The task
Write out exactly the lines between the line containing "st = m.build('step', M['riser'], r)" and the line containing "c.prism(ring, (0, 0, .06))", including both of those lines, and nothing more.
━━━━━ Available data ━━━━━
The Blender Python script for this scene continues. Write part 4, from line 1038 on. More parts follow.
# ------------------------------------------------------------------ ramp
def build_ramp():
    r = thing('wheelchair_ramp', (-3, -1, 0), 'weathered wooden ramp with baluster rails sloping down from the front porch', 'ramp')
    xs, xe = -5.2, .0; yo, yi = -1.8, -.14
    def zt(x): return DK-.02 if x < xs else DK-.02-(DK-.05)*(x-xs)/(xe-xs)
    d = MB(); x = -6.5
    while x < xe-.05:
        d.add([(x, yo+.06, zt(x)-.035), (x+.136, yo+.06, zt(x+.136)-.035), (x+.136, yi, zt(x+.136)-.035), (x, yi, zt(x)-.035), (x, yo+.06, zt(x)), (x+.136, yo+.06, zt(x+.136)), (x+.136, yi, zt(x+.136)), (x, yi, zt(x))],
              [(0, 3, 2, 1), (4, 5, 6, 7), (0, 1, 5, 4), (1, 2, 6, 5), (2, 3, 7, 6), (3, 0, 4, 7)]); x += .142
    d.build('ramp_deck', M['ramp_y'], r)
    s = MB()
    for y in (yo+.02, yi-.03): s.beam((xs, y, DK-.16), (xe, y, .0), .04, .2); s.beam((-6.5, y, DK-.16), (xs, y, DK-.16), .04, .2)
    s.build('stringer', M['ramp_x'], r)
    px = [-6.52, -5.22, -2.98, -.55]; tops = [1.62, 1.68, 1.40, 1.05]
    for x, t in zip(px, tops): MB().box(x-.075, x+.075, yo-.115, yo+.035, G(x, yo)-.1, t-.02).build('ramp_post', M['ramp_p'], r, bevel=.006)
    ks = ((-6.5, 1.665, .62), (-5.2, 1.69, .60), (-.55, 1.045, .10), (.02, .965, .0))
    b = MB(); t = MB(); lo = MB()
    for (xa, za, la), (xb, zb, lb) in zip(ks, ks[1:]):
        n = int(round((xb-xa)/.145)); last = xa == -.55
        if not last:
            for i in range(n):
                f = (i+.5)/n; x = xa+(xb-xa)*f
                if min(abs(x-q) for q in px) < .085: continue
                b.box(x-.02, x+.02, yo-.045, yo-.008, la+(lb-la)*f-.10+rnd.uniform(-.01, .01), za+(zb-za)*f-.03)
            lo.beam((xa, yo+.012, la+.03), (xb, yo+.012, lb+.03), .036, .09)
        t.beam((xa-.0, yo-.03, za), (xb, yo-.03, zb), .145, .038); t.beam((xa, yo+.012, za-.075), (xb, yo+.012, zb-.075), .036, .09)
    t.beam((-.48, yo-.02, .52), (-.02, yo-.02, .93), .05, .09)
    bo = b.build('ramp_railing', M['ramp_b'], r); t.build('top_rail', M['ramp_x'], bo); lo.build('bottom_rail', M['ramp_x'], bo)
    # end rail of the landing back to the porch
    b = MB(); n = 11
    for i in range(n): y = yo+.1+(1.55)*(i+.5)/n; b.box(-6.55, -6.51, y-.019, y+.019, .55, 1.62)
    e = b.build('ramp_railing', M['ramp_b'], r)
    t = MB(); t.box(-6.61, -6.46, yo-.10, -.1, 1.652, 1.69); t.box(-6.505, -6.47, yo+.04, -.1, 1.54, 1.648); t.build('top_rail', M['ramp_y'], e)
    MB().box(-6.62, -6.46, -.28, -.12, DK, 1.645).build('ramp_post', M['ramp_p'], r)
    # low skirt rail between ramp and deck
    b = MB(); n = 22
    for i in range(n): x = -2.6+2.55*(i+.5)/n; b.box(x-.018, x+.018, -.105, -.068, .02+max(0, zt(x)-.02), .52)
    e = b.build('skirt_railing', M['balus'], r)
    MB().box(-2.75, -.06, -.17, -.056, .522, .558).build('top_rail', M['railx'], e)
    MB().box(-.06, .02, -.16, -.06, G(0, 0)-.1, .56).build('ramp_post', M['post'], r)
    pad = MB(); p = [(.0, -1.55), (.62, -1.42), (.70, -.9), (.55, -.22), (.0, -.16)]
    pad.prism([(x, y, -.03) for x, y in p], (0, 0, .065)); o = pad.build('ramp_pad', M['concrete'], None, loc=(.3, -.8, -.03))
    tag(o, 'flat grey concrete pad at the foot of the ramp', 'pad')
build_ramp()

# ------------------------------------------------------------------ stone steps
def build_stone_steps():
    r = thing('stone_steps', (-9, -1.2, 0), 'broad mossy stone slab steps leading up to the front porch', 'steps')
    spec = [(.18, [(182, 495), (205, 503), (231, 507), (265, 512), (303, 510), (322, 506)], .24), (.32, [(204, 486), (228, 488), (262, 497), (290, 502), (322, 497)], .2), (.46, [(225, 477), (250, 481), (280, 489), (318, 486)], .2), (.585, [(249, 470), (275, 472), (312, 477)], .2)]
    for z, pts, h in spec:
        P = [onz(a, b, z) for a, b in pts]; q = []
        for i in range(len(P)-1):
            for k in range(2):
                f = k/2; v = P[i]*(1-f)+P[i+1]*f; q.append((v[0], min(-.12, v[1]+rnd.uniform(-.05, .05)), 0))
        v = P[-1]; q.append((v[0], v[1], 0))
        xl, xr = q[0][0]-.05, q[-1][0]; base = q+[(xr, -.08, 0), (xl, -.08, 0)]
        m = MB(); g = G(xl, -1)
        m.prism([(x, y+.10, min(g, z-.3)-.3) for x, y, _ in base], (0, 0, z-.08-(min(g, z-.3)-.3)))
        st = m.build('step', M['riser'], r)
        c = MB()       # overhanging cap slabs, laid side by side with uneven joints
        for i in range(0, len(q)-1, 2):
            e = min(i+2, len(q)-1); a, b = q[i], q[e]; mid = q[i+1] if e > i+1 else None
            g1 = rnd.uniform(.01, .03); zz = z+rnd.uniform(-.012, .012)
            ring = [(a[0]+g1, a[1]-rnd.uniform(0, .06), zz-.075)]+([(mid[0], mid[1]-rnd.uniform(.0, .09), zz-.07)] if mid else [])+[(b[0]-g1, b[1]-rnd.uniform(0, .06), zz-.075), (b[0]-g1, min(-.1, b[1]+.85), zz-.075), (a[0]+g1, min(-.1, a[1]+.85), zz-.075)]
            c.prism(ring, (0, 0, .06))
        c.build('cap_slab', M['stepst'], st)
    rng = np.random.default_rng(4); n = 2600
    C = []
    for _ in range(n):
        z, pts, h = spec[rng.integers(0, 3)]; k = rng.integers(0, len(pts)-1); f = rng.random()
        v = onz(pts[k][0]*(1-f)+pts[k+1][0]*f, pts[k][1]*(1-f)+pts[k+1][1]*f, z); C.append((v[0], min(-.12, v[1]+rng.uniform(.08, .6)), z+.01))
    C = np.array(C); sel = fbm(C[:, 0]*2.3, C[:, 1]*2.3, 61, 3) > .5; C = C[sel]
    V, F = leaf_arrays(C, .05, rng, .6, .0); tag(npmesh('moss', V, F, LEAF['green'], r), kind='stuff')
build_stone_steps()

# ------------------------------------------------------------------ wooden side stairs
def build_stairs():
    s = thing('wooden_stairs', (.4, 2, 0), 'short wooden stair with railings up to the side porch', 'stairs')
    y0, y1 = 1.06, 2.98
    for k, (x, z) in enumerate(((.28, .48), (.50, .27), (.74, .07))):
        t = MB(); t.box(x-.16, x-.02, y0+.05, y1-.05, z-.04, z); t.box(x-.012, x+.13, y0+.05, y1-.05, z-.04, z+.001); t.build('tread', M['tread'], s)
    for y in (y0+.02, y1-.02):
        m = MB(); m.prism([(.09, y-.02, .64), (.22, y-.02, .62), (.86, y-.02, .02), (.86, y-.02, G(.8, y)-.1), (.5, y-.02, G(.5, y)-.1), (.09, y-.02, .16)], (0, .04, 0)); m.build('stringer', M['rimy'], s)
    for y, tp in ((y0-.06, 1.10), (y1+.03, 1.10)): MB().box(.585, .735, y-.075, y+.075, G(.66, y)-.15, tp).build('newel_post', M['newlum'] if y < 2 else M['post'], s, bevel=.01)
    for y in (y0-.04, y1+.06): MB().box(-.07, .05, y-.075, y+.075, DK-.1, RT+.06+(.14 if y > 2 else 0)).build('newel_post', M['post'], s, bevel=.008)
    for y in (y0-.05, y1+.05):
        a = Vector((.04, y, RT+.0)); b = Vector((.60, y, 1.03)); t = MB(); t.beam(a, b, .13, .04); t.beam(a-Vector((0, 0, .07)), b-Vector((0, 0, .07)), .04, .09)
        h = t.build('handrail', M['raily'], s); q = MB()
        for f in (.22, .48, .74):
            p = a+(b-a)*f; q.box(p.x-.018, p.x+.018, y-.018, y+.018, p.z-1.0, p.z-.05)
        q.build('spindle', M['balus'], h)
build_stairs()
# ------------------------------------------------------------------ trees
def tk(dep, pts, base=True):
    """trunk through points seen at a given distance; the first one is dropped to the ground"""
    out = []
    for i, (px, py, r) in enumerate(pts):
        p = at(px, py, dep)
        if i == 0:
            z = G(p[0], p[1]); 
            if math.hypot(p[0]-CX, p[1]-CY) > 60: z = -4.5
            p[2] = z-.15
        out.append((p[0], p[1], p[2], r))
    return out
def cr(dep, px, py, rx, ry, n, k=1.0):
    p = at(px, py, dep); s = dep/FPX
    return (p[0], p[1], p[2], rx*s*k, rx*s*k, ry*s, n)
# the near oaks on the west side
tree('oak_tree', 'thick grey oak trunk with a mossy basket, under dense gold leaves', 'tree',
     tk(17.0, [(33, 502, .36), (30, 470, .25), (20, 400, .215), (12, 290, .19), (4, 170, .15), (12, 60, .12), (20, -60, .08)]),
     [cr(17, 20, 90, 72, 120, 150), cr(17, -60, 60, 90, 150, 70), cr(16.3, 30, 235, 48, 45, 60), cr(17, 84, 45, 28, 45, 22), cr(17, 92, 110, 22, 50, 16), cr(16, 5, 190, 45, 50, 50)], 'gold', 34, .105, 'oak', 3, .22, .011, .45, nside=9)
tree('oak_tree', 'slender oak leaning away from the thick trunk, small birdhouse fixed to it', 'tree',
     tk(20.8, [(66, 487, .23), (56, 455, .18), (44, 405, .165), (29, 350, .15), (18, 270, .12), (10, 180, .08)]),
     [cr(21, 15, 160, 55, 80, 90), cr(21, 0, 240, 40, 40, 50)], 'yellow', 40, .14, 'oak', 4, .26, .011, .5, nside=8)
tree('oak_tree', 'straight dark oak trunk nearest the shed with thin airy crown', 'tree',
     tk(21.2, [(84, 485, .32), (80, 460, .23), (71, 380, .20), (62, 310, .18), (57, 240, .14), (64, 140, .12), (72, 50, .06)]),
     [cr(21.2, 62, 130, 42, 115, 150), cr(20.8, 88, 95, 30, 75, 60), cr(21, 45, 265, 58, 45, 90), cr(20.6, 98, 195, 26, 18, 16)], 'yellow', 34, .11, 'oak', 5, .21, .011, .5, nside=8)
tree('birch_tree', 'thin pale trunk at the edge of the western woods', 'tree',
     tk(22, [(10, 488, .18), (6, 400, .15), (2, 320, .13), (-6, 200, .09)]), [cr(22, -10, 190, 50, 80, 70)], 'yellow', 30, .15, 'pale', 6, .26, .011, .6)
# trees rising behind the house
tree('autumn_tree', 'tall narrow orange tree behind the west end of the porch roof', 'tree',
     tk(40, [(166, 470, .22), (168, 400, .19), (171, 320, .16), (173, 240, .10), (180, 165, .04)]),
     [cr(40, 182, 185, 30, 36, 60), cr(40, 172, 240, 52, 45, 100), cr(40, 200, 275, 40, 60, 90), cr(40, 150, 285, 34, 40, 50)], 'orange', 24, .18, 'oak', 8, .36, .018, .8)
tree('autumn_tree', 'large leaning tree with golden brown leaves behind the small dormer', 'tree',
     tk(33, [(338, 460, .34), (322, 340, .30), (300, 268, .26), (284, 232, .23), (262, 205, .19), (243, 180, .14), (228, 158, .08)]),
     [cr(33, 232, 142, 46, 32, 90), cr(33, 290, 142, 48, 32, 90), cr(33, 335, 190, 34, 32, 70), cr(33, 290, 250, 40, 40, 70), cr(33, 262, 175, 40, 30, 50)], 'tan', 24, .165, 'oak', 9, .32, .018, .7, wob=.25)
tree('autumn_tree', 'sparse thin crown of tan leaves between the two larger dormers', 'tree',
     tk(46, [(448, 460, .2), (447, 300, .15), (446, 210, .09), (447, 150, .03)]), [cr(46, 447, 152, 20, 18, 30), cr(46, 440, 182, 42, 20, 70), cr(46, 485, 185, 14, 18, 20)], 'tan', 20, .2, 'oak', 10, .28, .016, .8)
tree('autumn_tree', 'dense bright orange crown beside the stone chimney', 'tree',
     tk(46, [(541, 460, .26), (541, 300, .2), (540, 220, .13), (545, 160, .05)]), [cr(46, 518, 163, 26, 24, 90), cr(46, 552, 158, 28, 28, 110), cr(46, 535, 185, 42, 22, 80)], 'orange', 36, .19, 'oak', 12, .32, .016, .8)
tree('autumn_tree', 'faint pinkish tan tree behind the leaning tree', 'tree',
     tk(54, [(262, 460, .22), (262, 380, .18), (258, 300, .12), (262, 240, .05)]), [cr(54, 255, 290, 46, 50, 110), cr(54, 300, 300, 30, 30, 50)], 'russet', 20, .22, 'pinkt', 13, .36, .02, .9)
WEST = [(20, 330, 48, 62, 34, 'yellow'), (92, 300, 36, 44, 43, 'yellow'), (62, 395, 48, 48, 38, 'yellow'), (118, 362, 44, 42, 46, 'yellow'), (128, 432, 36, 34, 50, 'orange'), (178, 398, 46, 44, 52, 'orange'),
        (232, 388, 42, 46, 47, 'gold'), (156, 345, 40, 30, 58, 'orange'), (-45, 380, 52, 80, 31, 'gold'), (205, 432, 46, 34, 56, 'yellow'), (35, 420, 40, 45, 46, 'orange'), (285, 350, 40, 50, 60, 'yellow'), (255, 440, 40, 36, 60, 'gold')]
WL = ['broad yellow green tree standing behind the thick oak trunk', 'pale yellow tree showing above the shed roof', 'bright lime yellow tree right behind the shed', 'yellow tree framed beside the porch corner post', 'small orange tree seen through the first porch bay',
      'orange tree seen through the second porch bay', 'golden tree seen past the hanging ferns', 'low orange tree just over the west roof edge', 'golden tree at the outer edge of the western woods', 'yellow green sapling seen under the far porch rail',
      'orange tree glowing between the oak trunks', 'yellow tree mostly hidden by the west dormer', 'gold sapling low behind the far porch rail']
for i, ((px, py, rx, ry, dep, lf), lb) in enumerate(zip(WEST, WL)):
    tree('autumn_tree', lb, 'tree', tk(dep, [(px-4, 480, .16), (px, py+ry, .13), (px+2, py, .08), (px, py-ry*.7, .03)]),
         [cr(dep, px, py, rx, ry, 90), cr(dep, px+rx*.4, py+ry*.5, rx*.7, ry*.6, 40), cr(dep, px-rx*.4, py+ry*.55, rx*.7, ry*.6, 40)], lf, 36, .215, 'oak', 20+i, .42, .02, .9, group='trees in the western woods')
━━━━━
Complete answer
        st = m.build('step', M['riser'], r)
        c = MB()       # overhanging cap slabs, laid side by side with uneven joints
        for i in range(0, len(q)-1, 2):
            e = min(i+2, len(q)-1); a, b = q[i], q[e]; mid = q[i+1] if e > i+1 else None
            g1 = rnd.uniform(.01, .03); zz = z+rnd.uniform(-.012, .012)
            ring = [(a[0]+g1, a[1]-rnd.uniform(0, .06), zz-.075)]+([(mid[0], mid[1]-rnd.uniform(.0, .09), zz-.07)] if mid else [])+[(b[0]-g1, b[1]-rnd.uniform(0, .06), zz-.075), (b[0]-g1, min(-.1, b[1]+.85), zz-.075), (a[0]+g1, min(-.1, a[1]+.85), zz-.075)]
            c.prism(ring, (0, 0, .06))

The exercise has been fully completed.